Às condições naturais desta estação do ano somam-se as condições alteradas pela emergência climática, como seca, ventos, biomassa disponível e alteração nos índices de umidade das florestas, o que faz surgir um tipo de desmatamento criminoso, que são os incêndios intencionais que causam prejuízo para a cobertura vegetal natural, os plantios, a fauna, a saúde das pessoas e a economia em geral. O MMA, outros ministérios, os governos federal, estaduais e municipais têm enfrentado o fogo com brigadistas, aviões e maquinário terrestre, além de investigações da Polícia Federal. Temos trabalhado nos planos de prevenção e controle do desmatamento nos biomas: Amazônia, Cerrado, Caatinga, Mata Atlântica, Pantanal e Pampa. O arranjo institucional desses planos envolve até 19 pastas ministeriais sob a coordenação da Casa Civil da Presidência da República.

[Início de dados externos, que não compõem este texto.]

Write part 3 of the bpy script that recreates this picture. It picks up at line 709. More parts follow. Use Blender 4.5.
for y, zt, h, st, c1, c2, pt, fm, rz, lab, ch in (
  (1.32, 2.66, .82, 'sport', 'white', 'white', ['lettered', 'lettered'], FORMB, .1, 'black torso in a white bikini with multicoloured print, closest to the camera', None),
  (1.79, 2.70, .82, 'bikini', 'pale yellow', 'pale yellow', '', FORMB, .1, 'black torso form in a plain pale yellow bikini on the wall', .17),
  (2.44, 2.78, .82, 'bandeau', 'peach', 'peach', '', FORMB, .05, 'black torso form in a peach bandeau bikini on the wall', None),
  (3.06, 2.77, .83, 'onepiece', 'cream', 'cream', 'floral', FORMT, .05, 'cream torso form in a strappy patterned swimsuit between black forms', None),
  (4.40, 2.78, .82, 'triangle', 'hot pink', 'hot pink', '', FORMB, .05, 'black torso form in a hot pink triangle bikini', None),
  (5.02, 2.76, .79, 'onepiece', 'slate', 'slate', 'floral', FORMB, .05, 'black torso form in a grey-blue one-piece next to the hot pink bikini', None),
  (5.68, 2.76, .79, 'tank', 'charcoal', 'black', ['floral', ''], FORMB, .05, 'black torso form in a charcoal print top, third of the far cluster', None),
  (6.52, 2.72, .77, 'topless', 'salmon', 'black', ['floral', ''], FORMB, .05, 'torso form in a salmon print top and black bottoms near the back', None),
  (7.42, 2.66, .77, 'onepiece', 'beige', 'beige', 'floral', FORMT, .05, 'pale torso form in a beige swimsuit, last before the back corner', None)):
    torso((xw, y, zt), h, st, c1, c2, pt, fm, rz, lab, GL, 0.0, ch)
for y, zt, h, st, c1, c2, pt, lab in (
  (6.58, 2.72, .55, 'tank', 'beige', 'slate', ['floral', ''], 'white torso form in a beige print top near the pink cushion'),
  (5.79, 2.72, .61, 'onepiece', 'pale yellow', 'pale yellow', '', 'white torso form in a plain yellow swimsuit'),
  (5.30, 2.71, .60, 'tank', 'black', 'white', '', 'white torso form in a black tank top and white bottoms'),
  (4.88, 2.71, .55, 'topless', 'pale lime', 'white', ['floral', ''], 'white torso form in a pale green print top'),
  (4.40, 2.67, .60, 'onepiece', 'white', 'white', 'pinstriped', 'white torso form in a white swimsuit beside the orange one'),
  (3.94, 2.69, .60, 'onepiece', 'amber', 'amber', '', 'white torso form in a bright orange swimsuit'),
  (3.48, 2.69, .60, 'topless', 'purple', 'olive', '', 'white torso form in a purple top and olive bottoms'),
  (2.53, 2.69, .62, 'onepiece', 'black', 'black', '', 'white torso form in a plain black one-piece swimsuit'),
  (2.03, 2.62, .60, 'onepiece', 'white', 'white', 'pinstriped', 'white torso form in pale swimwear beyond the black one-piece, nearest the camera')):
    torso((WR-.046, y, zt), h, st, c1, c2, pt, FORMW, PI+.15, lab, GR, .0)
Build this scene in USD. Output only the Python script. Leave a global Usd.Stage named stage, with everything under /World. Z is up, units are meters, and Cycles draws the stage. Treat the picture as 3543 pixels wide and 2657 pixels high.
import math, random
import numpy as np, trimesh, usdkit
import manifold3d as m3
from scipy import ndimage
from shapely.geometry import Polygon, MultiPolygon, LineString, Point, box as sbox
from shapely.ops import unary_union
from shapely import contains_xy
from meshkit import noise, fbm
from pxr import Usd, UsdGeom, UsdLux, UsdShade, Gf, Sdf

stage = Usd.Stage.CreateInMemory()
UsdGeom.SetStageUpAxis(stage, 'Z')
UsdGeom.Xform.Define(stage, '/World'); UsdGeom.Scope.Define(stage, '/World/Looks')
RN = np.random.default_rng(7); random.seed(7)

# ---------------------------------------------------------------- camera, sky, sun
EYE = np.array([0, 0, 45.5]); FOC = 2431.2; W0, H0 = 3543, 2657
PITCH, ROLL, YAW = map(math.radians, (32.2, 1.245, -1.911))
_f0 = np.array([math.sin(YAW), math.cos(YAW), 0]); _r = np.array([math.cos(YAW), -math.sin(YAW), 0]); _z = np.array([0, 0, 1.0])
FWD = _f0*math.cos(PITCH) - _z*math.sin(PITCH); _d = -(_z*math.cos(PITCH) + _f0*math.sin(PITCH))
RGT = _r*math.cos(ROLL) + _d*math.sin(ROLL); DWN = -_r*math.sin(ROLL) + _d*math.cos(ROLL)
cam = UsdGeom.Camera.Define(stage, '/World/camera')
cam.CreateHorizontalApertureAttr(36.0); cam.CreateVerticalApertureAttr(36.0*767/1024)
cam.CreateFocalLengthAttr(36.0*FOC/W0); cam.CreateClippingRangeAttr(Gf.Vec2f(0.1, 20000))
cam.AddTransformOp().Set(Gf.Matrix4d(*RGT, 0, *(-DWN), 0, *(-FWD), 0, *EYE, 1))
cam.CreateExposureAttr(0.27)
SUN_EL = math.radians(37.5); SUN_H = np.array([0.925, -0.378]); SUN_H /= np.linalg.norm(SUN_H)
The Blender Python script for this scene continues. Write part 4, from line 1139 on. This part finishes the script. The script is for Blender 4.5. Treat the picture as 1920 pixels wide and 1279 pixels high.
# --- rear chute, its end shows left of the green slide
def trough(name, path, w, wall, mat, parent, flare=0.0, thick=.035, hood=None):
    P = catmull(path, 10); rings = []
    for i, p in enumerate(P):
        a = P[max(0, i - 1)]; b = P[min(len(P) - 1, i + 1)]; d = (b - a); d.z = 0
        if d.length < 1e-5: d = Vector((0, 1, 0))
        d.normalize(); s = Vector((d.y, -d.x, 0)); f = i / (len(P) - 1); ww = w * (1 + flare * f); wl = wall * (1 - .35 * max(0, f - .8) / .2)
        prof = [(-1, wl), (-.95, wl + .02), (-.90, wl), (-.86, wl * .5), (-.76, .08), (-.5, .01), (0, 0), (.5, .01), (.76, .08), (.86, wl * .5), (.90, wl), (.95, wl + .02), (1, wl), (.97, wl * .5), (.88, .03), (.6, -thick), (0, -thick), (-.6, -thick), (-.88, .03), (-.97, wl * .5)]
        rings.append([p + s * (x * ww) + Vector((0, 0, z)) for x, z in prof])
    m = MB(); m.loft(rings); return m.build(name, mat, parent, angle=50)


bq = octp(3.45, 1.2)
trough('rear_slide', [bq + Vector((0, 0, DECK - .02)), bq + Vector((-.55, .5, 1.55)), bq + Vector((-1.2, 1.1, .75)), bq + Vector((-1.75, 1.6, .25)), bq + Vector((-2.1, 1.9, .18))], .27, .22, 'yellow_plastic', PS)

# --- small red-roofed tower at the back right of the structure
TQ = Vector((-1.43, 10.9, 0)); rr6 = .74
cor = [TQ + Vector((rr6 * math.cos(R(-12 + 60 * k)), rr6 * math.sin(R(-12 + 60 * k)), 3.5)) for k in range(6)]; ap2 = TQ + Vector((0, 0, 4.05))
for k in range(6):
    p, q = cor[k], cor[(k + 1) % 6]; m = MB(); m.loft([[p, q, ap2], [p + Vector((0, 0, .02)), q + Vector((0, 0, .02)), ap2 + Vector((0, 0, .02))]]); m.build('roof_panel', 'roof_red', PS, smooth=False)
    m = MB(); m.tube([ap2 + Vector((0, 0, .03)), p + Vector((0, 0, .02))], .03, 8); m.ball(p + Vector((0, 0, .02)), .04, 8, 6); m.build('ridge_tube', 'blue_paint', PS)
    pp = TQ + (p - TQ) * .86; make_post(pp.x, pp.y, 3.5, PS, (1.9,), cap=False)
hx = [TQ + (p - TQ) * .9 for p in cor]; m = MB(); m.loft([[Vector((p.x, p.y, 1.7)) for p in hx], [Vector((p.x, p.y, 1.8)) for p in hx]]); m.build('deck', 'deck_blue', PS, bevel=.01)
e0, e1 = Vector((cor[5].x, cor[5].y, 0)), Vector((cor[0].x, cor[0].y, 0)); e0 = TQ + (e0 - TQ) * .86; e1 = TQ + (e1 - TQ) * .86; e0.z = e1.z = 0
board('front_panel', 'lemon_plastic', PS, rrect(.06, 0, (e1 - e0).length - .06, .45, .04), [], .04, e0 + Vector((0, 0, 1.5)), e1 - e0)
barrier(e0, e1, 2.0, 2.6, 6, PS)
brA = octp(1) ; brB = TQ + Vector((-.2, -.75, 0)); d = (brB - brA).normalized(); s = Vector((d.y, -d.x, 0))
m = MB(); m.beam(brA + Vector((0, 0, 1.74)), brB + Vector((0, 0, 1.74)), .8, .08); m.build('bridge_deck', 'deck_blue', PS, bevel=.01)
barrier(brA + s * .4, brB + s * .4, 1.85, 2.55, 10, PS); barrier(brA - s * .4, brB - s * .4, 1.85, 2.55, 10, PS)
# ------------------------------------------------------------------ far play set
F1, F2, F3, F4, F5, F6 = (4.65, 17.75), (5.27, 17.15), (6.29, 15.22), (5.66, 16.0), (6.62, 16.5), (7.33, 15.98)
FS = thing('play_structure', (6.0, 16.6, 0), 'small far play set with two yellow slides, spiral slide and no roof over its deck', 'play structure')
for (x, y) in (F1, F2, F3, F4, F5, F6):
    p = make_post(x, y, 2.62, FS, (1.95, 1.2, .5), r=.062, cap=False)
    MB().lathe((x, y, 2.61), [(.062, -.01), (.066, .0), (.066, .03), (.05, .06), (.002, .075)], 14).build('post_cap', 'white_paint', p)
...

Além dos projetos especiais, há a fiscalização do Ibama e do ICMBio nas Unidades de Conservação e Reservas Extrativistas.

 

No que diz respeito à reestruturação institucional, foi publicada a nova estrutura do Ibama e, em breve, do ICMBio e do próprio MMA. Fizemos contratações do cadastro de reserva para o MMA, ICMBio e Ibama, no primeiro semestre, e foram aprovados novos concursos para o Ibama, o ICMBio e o Jardim Botânico, tanto em 2024 quanto em 2025. A reestruturação das instituições da área ambiental e a ampliação da capacidade de trabalho delas são formas de agilizar o cumprimento das missões institucionais respectivas e, portanto, de enfrentar o desmatamento com maior efetividade.